Les simples affirmations unilatérales de la part de la société de recouvrement ne sont pas suffisantes. Des preuves sont nécessaires. Comme je l’ai déjà relevé ici :
- “Devant les tribunaux, c’est la même chose de n’avoir point de droit ou de n’en avoir point de preuves” (Rapport du Commissaire royal Charles Van Reepinghen, p. 210, citant Planiol).
- “En règle, la seule affirmation d’un fait par une partie litigante ne peut tenir lieu de preuve de l’existence de ce fait” (Cass. 25 février 1982, J.T., 1982, p. 544).
Point d’attention :
- Parfois la société de recouvrement apporte la preuve qu’elle a été mandatée par une agence de presse.
- Un mandat existe donc bel et bien.
- Sauf que… l’agence de presse n’est pas non plus le photographe originaire.
- La preuve du mandat entre l’agence de presse et la société de recouvrement n’est donc pas suffisante.

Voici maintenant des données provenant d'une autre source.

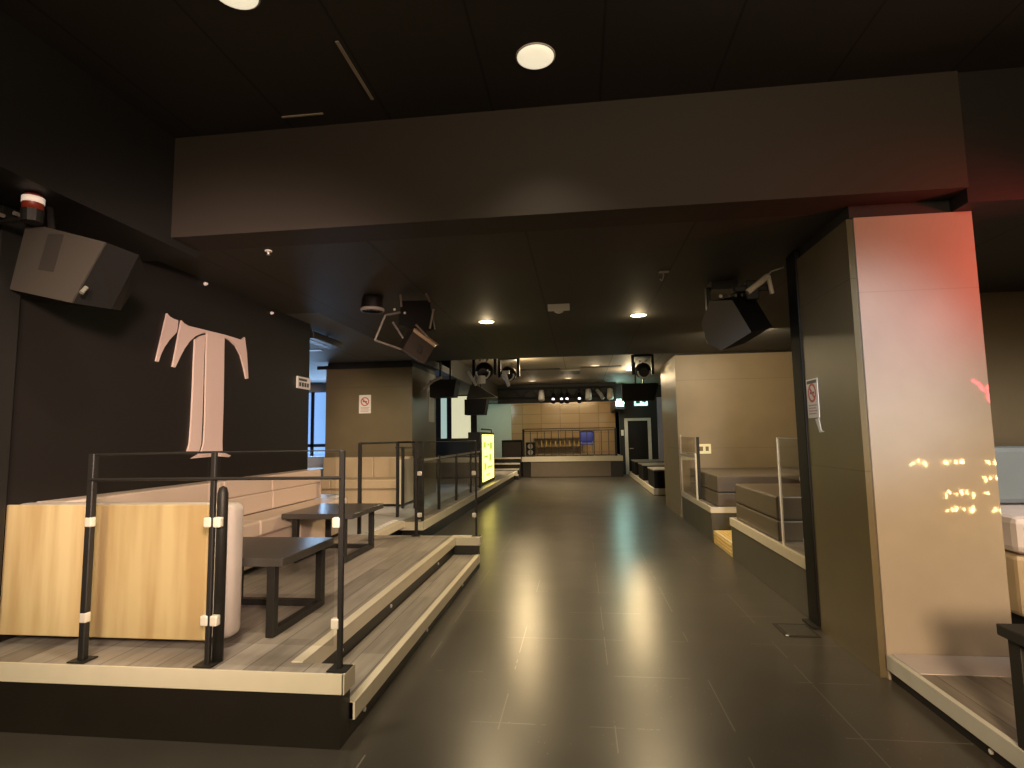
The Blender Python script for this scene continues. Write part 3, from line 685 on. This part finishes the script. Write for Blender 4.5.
eu = thing('emergency_light', 'white box with a dome on the low ceiling between the downlights', 'ceiling light', (-.2, 6.3, ZC))
B('box', M_WHITE, -.32, -.075, 6.19, 6.28, ZC-.062, ZC, eu)
MB().lathe((-.2, 6.32, ZC-.035), [(.06, 0), (.05, -.03), (.02, -.045)], 18).build('dome', M_WHITE, eu, True)
for x, y, z, lab in ((-2.387, 4.0, ZC, 'small white sprinkler on the ceiling behind the beam at left'),):
    t = thing('sprinkler', lab, 'sprinkler', (x, y, z))
    MB().lathe((x, y, z), [(.028, 0), (.028, -.008), (.008, -.012), (.008, -.03), (.016, -.034)], 14).build('head', M_WHITE, t)
for y, z, lab in ((4.66, 2.955, 'small white stud high on the black wall, left of the letter T'), (5.78, 2.93, 'small white stud high on the black wall, right of the letter T')):
    t = thing('wall_stud', lab, 'stud', (WL, y, z))
    MB().lathe((WL+.002, y, z), [(.018, 0), (.018, .012), (.008, .03)], 12, (1, 0, 0)).build('cap', M_WHITE, t)
hk = thing('ceiling_hook', 'small pale hook hanging from the low ceiling at right', 'hook', (.80, 5.12, ZC))
MB().tube([(.80, 5.12, ZC-.002), (.80, 5.12, ZC-.05), (.785, 5.12, ZC-.085), (.765, 5.12, ZC-.07)], .006, 8).build('hook', M_GREY, hk)
B('plate', M_GREY, .76, .85, 5.09, 5.15, ZC-.006, ZC-.001, hk)
tk = thing('heater', 'dark slim unit hanging at the end of the black wall', 'heater', (-3.6, 7.2, ZC))
B('body', M_METAL, -3.66, -3.42, 6.85, 7.75, 2.84, 2.93, tk, .01)
B('light_strip', M_GREY, -3.56, -3.53, 6.9, 7.5, 2.835, 2.839, tk)
MB().box(-3.56, -3.54, 7.0, 7.02, 2.93, ZC-.001).box(-3.56, -3.54, 7.5, 7.52, 2.93, ZC-.001).build('hanger', M_METAL, tk)
tag(B('ceiling_vent', M_GREY, -4.9, -4.2, 8.6, 8.75, ZC-.01, ZC-.001), 'pale flat vent on the blue grey ceiling above the far beige bench', 'vent')

# ------------------------------------------------------------------ loudspeakers and stage lights
def V(*a): return Vector(a)
# left loudspeaker, tilted down, front grille facing the camera
ls = thing('loudspeaker', 'tilted black loudspeaker with grey grille high on the left wall', 'loudspeaker', (-2.95, 2.8, 2.5))
ftl, ftr, fbr, fbl = V(-3.17, 2.80, 2.795), V(-2.655, 2.80, 2.645), V(-2.93, 2.88, 2.325), V(-3.345, 2.88, 2.425)
nb = V(.10, .33, -.03)
sh_ = V(.04, 0, -.02)
cab = MB().hexa([ftl, ftr, fbr, fbl], [ftl+nb*.4, ftr+nb*.4+V(.05, 0, -.02), fbr+nb*.4+V(.09, 0, -.0), fbl+nb*.4+V(.0, 0, -.03)])
cab.hexa([ftl+nb*.4, ftr+nb*.4+V(.05, 0, -.02), fbr+nb*.4+V(.09, 0, 0), fbl+nb*.4+V(0, 0, -.03)], [ftl+nb*.9+V(0, 0, -.08), ftr+nb*.9+V(-.1, 0, -.05), fbr+nb*.9+V(-.05, 0, .05), fbl+nb*.9+V(.05, 0, .08)])
cab.build('cabinet', M_SPK, ls)
n0 = V(0, -.012, 0)
def lerp(a, b, t): return a+(b-a)*t
MB().hexa([ftl+n0, ftr+n0, fbr+n0, fbl+n0], [ftl+n0*.1, ftr+n0*.1, fbr+n0*.1, fbl+n0*.1]).build('grille', M_GRILLE, ls)
c0 = lerp(lerp(ftl, ftr, .4), lerp(fbl, fbr, .4), .05); c1 = lerp(lerp(ftl, ftr, .4), lerp(fbl, fbr, .4), .6)
MB().hexa([c0+V(-.05, -.016, 0), c0+V(.05, -.016, -.01), c1+V(.07, -.016, -.02), c1+V(-.03, -.016, 0)], [c0+V(-.05, -.012, 0), c0+V(.05, -.012, -.01), c1+V(.07, -.012, -.02), c1+V(-.03, -.012, 0)]).build('badge', mat('dark_grey_badge', (.03, .026, .022), .6), ls)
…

- Encore faut-il prouver (i) qui est le photographe originaire et (ii) que ce photographe originaire a bien cédé ses droits à l’agence de presse (qui a ensuite mandaté la société de recouvrement).
- S’il y a plusieurs intervenants, c’est donc toute la chaîne de droits (cessions/mandats) qu’il faut prouver ; depuis le photographe originaire jusqu’à la société de recouvrement qui vous écrit.
Parfois la société de recouvrement invoquera la mention copyright (dont je vous ai déjà parlé ici). Dans un tel cas, il faut encore vérifier si cette mention est bien applicable (ce qui n’est pas toujours le cas).
5) Vérifier l’originalité de la photographie litigieuse
Comme je l’ai déjà écrit en 2017, toutes les photos ne sont pas protégées par le droit d’auteur.
Pour pouvoir bénéficier de la protection par le droit d’auteur, la photographie litigieuse doit être originale (c’est-à-dire : le résultat de choix, libres et créatifs de son auteur).
Les photos banales ne sont pas éligibles à la protection.
Bien souvent, l’entreprise qui vous a mis en demeure ne justifie pas l’originalité.
Il faut être clair : aucun montant n’est dû pour une photo non originale ; puisque si l’originalité fait défaut, il n’y a pas de protection et la photo est libre de droit.
6) Prendre contact avec un avocat
Malgré les conseils qui précèdent, il est toujours préférable de consulter un avocat.
D’une part, parce que d’autres arguments ou moyens de défense sont envisageables ; mais ils requièrent une analyse personnalisée de votre dossier (un cas n’est pas l’autre).
D’autre part, parce que l’avocat saura comment mettre en avant l’ensemble de ces arguments et moyens de défense. Il saura comment “s’exprimer” vis-à-vis de l’entreprise qui vous a mis en demeure ; et comment mettre “tout cela en musique”. Il y a aussi un aspect stratégique.
Sans oublier l’évaluation des chances de succès. L’avocat pourra vous dire si vous avez de réelles chances de succès ou s’il est préférable de payer (ou de négocier).